Assim, e de um modo esquemático pode dizer-se (com Pieroth/Schlink, «Grundrechte
— Staatsrecht II», p. 115, n.º 506) que, para se poder reconhecer um fundamento
material ao desigual tratamento normativo de situações essencialmente iguais,
deve aquele prosseguir um fim legítimo, ser adequado e necessário para realizar
tal fim e manter uma relação de equitativa adequação com o valor que subjaz ao
fim visado.
Importa, por isso, apurar se, tal como a questão vem posta no caso em apreço, o
princípio da igualdade foi ou não violado em qualquer das referidas dimensões.

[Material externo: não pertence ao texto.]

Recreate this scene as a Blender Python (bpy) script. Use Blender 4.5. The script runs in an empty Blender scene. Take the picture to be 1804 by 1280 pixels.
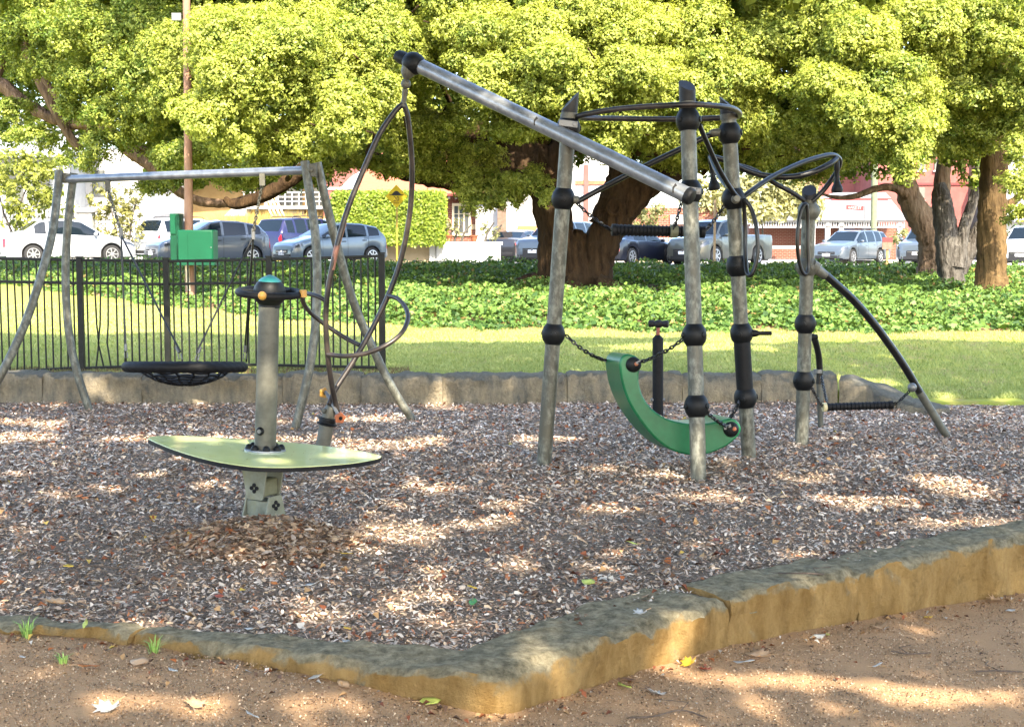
import bpy, bmesh, math, random
import numpy as np
from mathutils import Vector, Matrix, noise as mn

rng = np.random.default_rng(11)
random.seed(11)
R = math.radians
scene = bpy.context.scene
COL = scene.collection

# ------------------------------------------------------------------ camera, sky, sun, exposure
F = 2400.0                      # focal length in photo pixels (1804 px wide)
EYE = 1.5
PITCH = math.atan((640 - 430) / F)
cam_d = bpy.data.cameras.new('camera'); cam = bpy.data.objects.new('camera', cam_d); COL.objects.link(cam)
cam_d.sensor_width = 36.0; cam_d.lens = 36.0 * F / 1804.0
cam_d.clip_start = 0.05; cam_d.clip_end = 2000
cam.location = (0, 0, EYE); cam.rotation_euler = (math.pi / 2 - PITCH, 0, 0)
scene.camera = cam

SUN_EL = R(42); SUN_AZ = R(162)      # azimuth clockwise from +Y: behind the camera, a little to the right
SUN_DIR = Vector((math.sin(SUN_AZ) * math.cos(SUN_EL), math.cos(SUN_AZ) * math.cos(SUN_EL), math.sin(SUN_EL)))
w = bpy.data.worlds.new("World"); scene.world = w; w.use_nodes = True
nt = w.node_tree; bg = nt.nodes['Background']
sky = nt.nodes.new('ShaderNodeTexSky'); sky.sky_type = 'NISHITA'; sky.sun_disc = False
sky.sun_elevation = SUN_EL; sky.sun_rotation = SUN_AZ; sky.air_density = 1.0; sky.dust_density = 2.0; sky.ozone_density = 1.0
nt.links.new(sky.outputs[0], bg.inputs[0]); bg.inputs[1].default_value = 0.15
sl = bpy.data.lights.new('sun', 'SUN'); so = bpy.data.objects.new('sun', sl); COL.objects.link(so)
sl.energy = 2.95; sl.angle = R(0.53); sl.color = (1.0, 0.885, 0.71)
so.rotation_euler = SUN_DIR.to_track_quat('Z', 'Y').to_euler()
scene.view_settings.view_transform = 'Standard'; scene.view_settings.look = 'None'
scene.view_settings.gamma = 1.0; scene.view_settings.exposure = 2.84
scene.cycles.max_bounces = 8; scene.cycles.transparent_max_bounces = 8

# ------------------------------------------------------------------ where a photo pixel lies in the place
SP, CP = math.sin(PITCH), math.cos(PITCH)
def ray(px, py):
    u = px - 902.0; v = 640.0 - py
    return Vector((u, CP * F + SP * v, -SP * F + CP * v))
def W(px, py, y):
    r = ray(px, py); return Vector((0, 0, EYE)) + r * (y / r.y)
def G(px, py, z=0.0):
    r = ray(px, py); return Vector((0, 0, EYE)) + r * ((z - EYE) / r.z)
def proj(p):
    d = Vector(p) - Vector((0, 0, EYE))
    f = d.y * CP - d.z * SP; up = d.y * SP + d.z * CP
    return 902.0 + F * d.x / f, 640.0 - F * up / f

# ------------------------------------------------------------------ helpers
def tag(o, label=None, cat=None, group=None, kind=None):
    if label: o['label'] = label
    if cat: o['category'] = cat
    if group: o['group'] = group
    if kind: o['kind'] = kind
    return o
def thing(name, label, cat, loc=(0, 0, 0), rotz=0.0, group=None):
    o = bpy.data.objects.new(name, None); COL.objects.link(o)
    o.empty_display_size = .1
    o.location = loc; o.rotation_euler = (0, 0, rotz)
    return tag(o, label, cat, group)
def copy_tree(o, parent=None):
    c = o.copy(); COL.objects.link(c)
    if parent is not None: c.parent = parent
    for ch in list(o.children): copy_tree(ch, c)
    return c
def root_loc(o):
    while o.parent is not None: o = o.parent
    return Vector(o.location)

def catmull(pts, n=8, closed=False):
    P = [Vector(p) for p in pts]; out = []
    m = len(P)
    for i in range(m if closed else m - 1):
        if closed: a, b, c, d = P[(i - 1) % m], P[i], P[(i + 1) % m], P[(i + 2) % m]
        else:
            b, c = P[i], P[i + 1]
            a = P[i - 1] if i > 0 else b * 2 - c
            d = P[i + 2] if i + 2 < m else c * 2 - b
        for k in range(n):
            t = k / n
            out.append(.5 * ((2 * b) + (c - a) * t + (2 * a - 5 * b + 4 * c - d) * t * t + (3 * b - a - 3 * c + d) * t ** 3))
    if not closed: out.append(P[-1].copy())
    return out

class MB:
    def __init__(s): s.v = []; s.f = []; s.m = []
    def add(s, vs, fs, mi=0):
        o = len(s.v); s.v += [tuple(p) for p in vs]
        s.f += [tuple(i + o for i in f) for f in fs]; s.m += [mi] * len(fs); return s
    def tube(s, pts, r, n=10, closed=False, caps=True, mi=0, flat=None):
        P = [Vector(p) for p in pts]; m = len(P)
        rr = r if isinstance(r, (list, tuple)) else [r] * m
        T = []
        for i in range(m):
            a = P[(i - 1) % m] if (closed or i > 0) else P[i]
            b = P[(i + 1) % m] if (closed or i < m - 1) else P[i]
            T.append((b - a).normalized())
        up = Vector((0, 0, 1)) if abs(T[0].z) < .9 else Vector((1, 0, 0))
        N = (up - T[0] * up.dot(T[0])).normalized(); vs = []
        for i in range(m):
            N = (N - T[i] * N.dot(T[i]))
            N = N.normalized() if N.length > 1e-6 else T[i].orthogonal().normalized()
            B = T[i].cross(N)
            for k in range(n):
                a = 2 * math.pi * k / n
                x, y = math.cos(a), math.sin(a)
                if flat: y *= flat
                vs.append(P[i] + (N * x + B * y) * rr[i])
        fs = []
        for i in range(m if closed else m - 1):
            j = (i + 1) % m
            for k in range(n):
                k2 = (k + 1) % n
                fs.append((i * n + k, i * n + k2, j * n + k2, j * n + k))
        if caps and not closed:
            fs.append(tuple(range(n - 1, -1, -1))); fs.append(tuple((m - 1) * n + k for k in range(n)))
        return s.add(vs, fs, mi)
    def lathe(s, base, axis, prof, n=16, mi=0):
        """prof: list of (distance along axis, radius)"""
        b = Vector(base); a = Vector(axis).normalized()
        N = a.orthogonal().normalized(); B = a.cross(N); vs = []; fs = []
        for (h, r) in prof:
            for k in range(n):
                t = 2 * math.pi * k / n
                vs.append(b + a * h + (N * math.cos(t) + B * math.sin(t)) * max(r, 1e-4))
        for i in range(len(prof) - 1):
            for k in range(n):
                k2 = (k + 1) % n
                fs.append((i * n + k, i * n + k2, (i + 1) * n + k2, (i + 1) * n + k))
        fs.append(tuple(range(n - 1, -1, -1))); fs.append(tuple((len(prof) - 1) * n + k for k in range(n)))
        return s.add(vs, fs, mi)
    def ball(s, c, r, n=14, sx=1, sy=1, sz=1, mi=0):
        vs = []; fs = []; rows = n // 2
        for i in range(rows + 1):
            t = math.pi * i / rows
            for k in range(n):
                a = 2 * math.pi * k / n
                vs.append((c[0] + r * sx * math.sin(t) * math.cos(a), c[1] + r * sy * math.sin(t) * math.sin(a), c[2] - r * sz * math.cos(t)))
        for i in range(rows):
            for k in range(n):
                k2 = (k + 1) % n
                fs.append((i * n + k, i * n + k2, (i + 1) * n + k2, (i + 1) * n + k))
        return s.add(vs, fs, mi)
    def obox(s, c, ax, ay, az, mi=0):
        """box about centre c with half-extent vectors ax ay az"""
        c = Vector(c); ax, ay, az = Vector(ax), Vector(ay), Vector(az)
        vs = [c + ax * i + ay * j + az * k for k in (-1, 1) for j in (-1, 1) for i in (-1, 1)]
        return s.add(vs, [(0, 2, 3, 1), (4, 5, 7, 6), (0, 1, 5, 4), (2, 6, 7, 3), (0, 4, 6, 2), (1, 3, 7, 5)], mi)
    def box(s, x0, x1, y0, y1, z0, z1, mi=0):
        return s.obox(((x0 + x1) / 2, (y0 + y1) / 2, (z0 + z1) / 2), ((x1 - x0) / 2, 0, 0), (0, (y1 - y0) / 2, 0), (0, 0, (z1 - z0) / 2), mi)
    def prism(s, outline, ext, mi=0):
        """closed outline of 3D points extruded by the vector ext"""
        n = len(outline); e = Vector(ext)
        vs = [Vector(p) for p in outline] + [Vector(p) + e for p in outline]
        fs = [tuple(range(n)), tuple(range(2 * n - 1, n - 1, -1))]
        for i in range(n):
            j = (i + 1) % n; fs.append((j, i, i + n, j + n))
        return s.add(vs, fs, mi)
    def build(s, name, mats, parent=None, local=False, sharp=35, bevel=0, smooth=True):
        me = bpy.data.meshes.new(name)
        off = Vector((0, 0, 0)) if (parent is None or local) else root_loc(parent)
        me.from_pydata([(p[0] - off.x, p[1] - off.y, p[2] - off.z) for p in s.v], [], s.f)
        if not isinstance(mats, (list, tuple)): mats = [mats]
        for mm in mats: me.materials.append(mm)
        if len(mats) > 1: me.polygons.foreach_set('material_index', s.m)
        bm = bmesh.new(); bm.from_mesh(me); bmesh.ops.recalc_face_normals(bm, faces=bm.faces); bm.to_mesh(me); bm.free()
        if smooth:
            me.polygons.foreach_set('use_smooth', [True] * len(me.polygons))
            me.set_sharp_from_angle(angle=R(sharp))
        o = bpy.data.objects.new(name, me); COL.objects.link(o)
        if parent is not None: o.parent = parent
        if bevel:
            b = o.modifiers.new('bevel', 'BEVEL'); b.width = bevel; b.segments = 2; b.limit_method = 'ANGLE'; b.angle_limit = R(40)
        return o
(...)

10 — O Ministério Público assenta a invocada violação do princípio da igualdade
no facto de a lei admitir o segundo grau de jurisdição no caso de recursos de
deliberações do CSMP, não o fazendo no recursos das deliberações do CSM, sem uma
justificação objectiva que torne razoável tal discriminação.
O funcionamento do princípio da igualdade impõe que o legislador trate de forma
igual as situações que possam qualificar-se de essencialmente idênticas, não
podendo aí introduzir diferenciações sem um fundamento material bastante.
Importa porém, assegurar, antes de qualquer outra coisa, que se está perante
situações que sejam «essencialmente iguais», pois, se o não forem, não podendo
entender-se o princípio constitucional da igualdade de forma absoluta, isto é,
em moldes tais que fique o legislador impedido de estabelecer uma diferente
disciplina quando forem diversas as situações objecto de regulação normativa,
parece claro que a diversa regulamentação não viola o princípio da igualdade.
O que está em causa é o diferente regime de recursos das decisões dos Conselhos
Superiores do Ministério Público e da Magistratura.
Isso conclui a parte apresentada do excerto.